New Jersey Devil

I hate to ask it, but do you know anything about the New Jersey Devil? Isn’t it some kind of horse monster thing?


Ahaha! Gosh, I wish I had my old 4th grade New Jersey book things with me – it had a whole story.

So basically, in the pine barrens of New Jersey lived this couple. And there was some argument between the couple – one wanted children and the other didn’t, something like that. But for some reason, the woman got pregnant, and for some reason – she ate something she shouldn’t, or sold her soul, or something Rosemary’s Baby-esque – the baby came out with hooves and yellow eyes or some shit like that, but the way I learned it, it wasn’t evil or anything, just deformed…


So what does this deformed baby do? Just run and hide? Or does it attack and scare people? Is the couple unmarried? Is it cautionary against premarital sex?


I’ve heard both ways.

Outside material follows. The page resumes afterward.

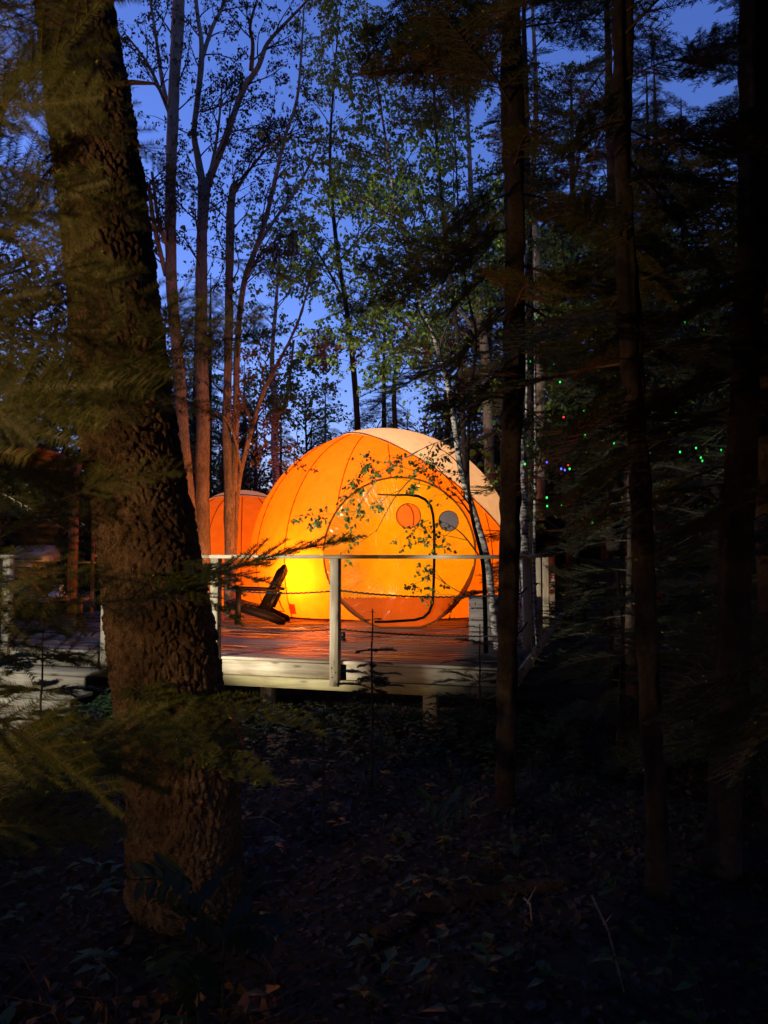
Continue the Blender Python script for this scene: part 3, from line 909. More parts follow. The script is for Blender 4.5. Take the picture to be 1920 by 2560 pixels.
def trunk_mesh(rows, n, k, relief, seed, flare=0.0, flare_h=.4):
    r = spline(rows, k)
    z0 = r[:, 2].min()
    V = []
    K = len(r)
    sz = relief
    for i in range(K):
        x, y, z, rad = r[i]
        fl = 1 + flare * math.exp(-(z - z0) / flare_h)
        for j in range(n):
            a = 2 * math.pi * j / n
            ca, sa = math.cos(a), math.sin(a)
            q = Vector((ca * rad, sa * rad, z))
            d = 0
            if relief:
                w = mnoise.noise_vector(q * 5 + Vector((seed, 0, 0))) * .05
                p = Vector((q.x + w.x, q.y + w.y, q.z * .6 + w.z)) * 27
                dist, _ = mnoise.voronoi(p + Vector((seed, seed, 0)))
                crack = min(1.0, (dist[1] - dist[0]) * 3.2)
                d = relief * (crack - .6) + relief * .7 * mnoise.noise(q * 34) + relief * .5 * mnoise.noise(q * 75) + .03 * mnoise.noise(Vector((ca * 1.2, sa * 1.2, z * 1.1 + seed))) + .012 * mnoise.noise(q * 9)
            rr_ = rad * fl * (1 + .10 * flare * math.sin(a * 5 + seed) * math.exp(-(z - z0) / flare_h)) + d
            V.append((x + ca * rr_, y + sa * rr_, z))
    V = np.array(V)
    i = np.arange(K - 1)[:, None]; j = np.arange(n)[None, :]; j2 = (j + 1) % n
    Q = np.stack([i * n + j, i * n + j2, (i + 1) * n + j2, (i + 1) * n + j], -1).reshape(-1, 4)
    mb = MB(); mb.add(V, quads=Q)
    return mb

big_rows = pixpath([(600 - 90, 2300, 275), (470, 2200, 268), (452, 1900, 262), (400, 1600, 262), (362, 1300, 246), (318, 1000, 240), (262, 560, 226), (226, 280, 212), (188, 0, 200), (140, -500, 180), (90, -1100, 150)], 3.85)
b0 = Vector(big_rows[0][:3]); b0.z = -.7
big = thing('spruce_tree', b0, 'huge rough-barked conifer trunk leaning across the left foreground', 'tree')
mb = trunk_mesh(big_rows, 340, 96, .0125, 3.7, .12, .35)
mb.build('trunk', MT['fir_bark'], big, smooth=True)
for (px, py, ex, ey, r) in ((300, 212, 386, 209, 8), (235, 985, 185, 1000, 7), (330, 1050, 345, 1075, 10)):
    a = P(px - (20 if ex > px else -30), py, 3.75); b = P(ex, ey, 3.6)
    mb = MB(); mb.tube([a, a.lerp(b, .5) + Vector((0, 0, .01)), b], [r * 3.8 / F, r * 3 / F, r * 1.6 / F], 7, cap=True); mb.build('dead_branch', MT['fir_bark'], big, smooth=True)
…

The way they taught us in school was essentially that we should feel sorry for it and not be afraid, haha – not that they taught it as a true story, it was just a myth.

No, I think they’re married… I feel bad forgetting what the issue actually is between them,  but it’s really not talked about very much anymore.


Why do you think that is?


I just don’t think people subscribe to superstitions the way they used to, and also, methods of child-rearing have changed a lot. We don’t talk about Black Peter anymore, only about Santa (perhaps it has something to do with the fact that it’s a pretty racist name). We don’t scare our kids (as much) into behaving by telling them the child-stealer or something is going to steal them in the night if they don’t behave. Instead, we tell them that Santa’s not going to come if they misbehave. Or we tell them we’re going to take away their iPad.


I find most interesting the informant’s admission that this folktale is no longer being told as often as it might have once been, that she doesn’t remember it as well as she should. She points towards the consequences of modernity: rewarding is more a part of culture than telling a child that bad things are just going to happen. Even though this folklore is archived, will there be a point when it is no longer told anymore? Can stories just die out? Their part of folklore assumes that they will be passed from generation down to the next, but is this assumption wholly true as generations of people less believing than the last and more concerned with the factuality of life are raised?